Wangethi Mwangi, the former editorial director of Nation Media Group (NMG), who moderated the discussion, said the mechanism have several advantages, including building public trust and a culture of accountability in the media.

“Self-regulatory systems, this is agreed world over, raise professional standards. They strengthen the social standing of journalism; they protect the media from government interference, and therefore, safeguard our independence,” Mwangi said.

“It reduces or minimises defamation lawsuits against the media. In Kenya, the judiciary system has a terrible reputation for awarding huge damages against media houses for defamation, which sometimes cripple small media organisations.”

In Kenya, a Bill now awaiting presidential endorsement will enable the Media Council to impose high fines on journalists who breach the code of conduct. It will be able, in its “extreme,” to de-register journalists so that they do not practice journalism.

Self regulation as a role for government

However, before the discussion on Africa’s experience in setting up a functional media self-regulatory body started, Robert Kabushenga, Vision Group (Uganda) chief executive, told The New Times that he is not a believer in self-regulation.

Kabushenga said self-regulation is a limited way of handling things because “regulation is the job of governments and government should regulate everybody – be it doctors, traffic, or any others because a third party’s presence is critical.”

“If, for instance, there is a dispute between one media house and another, how are you going to self-regulate? Look at issues of professional misconduct. There is a limit to how much self-regulation can do and, at some point, you need a third party, either courts or government, to deal with some of these things,” Kabushenga said.

“What happens when there is a problem of advertising and people are engaging in bad practices? What happens when you bring out materials that offend other people, for instance, children, or women, or like in Rwanda where there was an experience of ethnic violence? Who regulates those? It cannot be self-regulation because if I feel that I am exercising my freedom of expression, who are you to regulate me? You are just part of the industry.”

But he acknowledged that there can be some level of self-regulation but, ultimately, the authority “over how we do our business” is something that the government must exercise.

“We should agree on the rules and participate in setting the rules but, ultimately, our job as journalists is storytelling, then there is police, which keeps law and order, and there is the judiciary, which makes decisions on right or wrong,” he added.

“That is the way things happen in organised societies. In Britain, they have a press complaints commission, which is organised by the State. That is the standard that we should look at.”

Geo-political setting

John Bosco Mayiga, a media advisor with UNDP Rwanda, told the first session of the regional dialogue on media freedoms that the structure of self-regulatory bodies varies depending on the different political set ups in a country.

He said the cohesion of these bodies is shaped by the constant threat of state regulation. This “ironical” threat though, he said, is not entirely bad as it motivates efficient media self-regulation.

“We are not talking about a flawless system. We are not saying that self-regulation provides absolute protection for audiences against media excesses. There is room left for improvement,” Mayiga said.

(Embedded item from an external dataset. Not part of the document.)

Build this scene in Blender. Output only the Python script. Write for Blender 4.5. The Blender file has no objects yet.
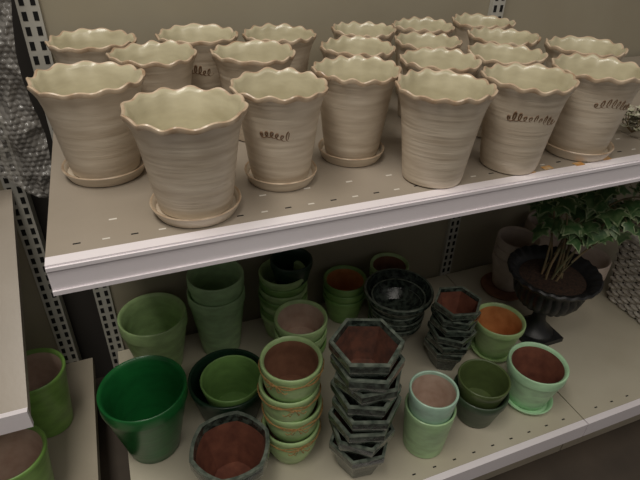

The broad challenges that emerge out of the recognition that self-regulation is not an absolute guarantee for media freedoms, Mayiga said, include the example drawn from the case, in the recent past, of a British tabloid breaking all rules to get a perfect “salacious” story.

“The Conservative Government of David Cameron argued that since the self-regulatory system in the UK failed to detect and deal with the extent of the phone hacking scandal, it was a toothless system,” Mayiga said.

They called for a statutory regulatory system, he said. This debate, he added, has fundamental lessons for Africa, and one issue he drew from it is that the debate on self-regulatory systems “is more than just a search for proper remedies” but actually shoots from the perception about the effectiveness or lack of it, of self-regulation.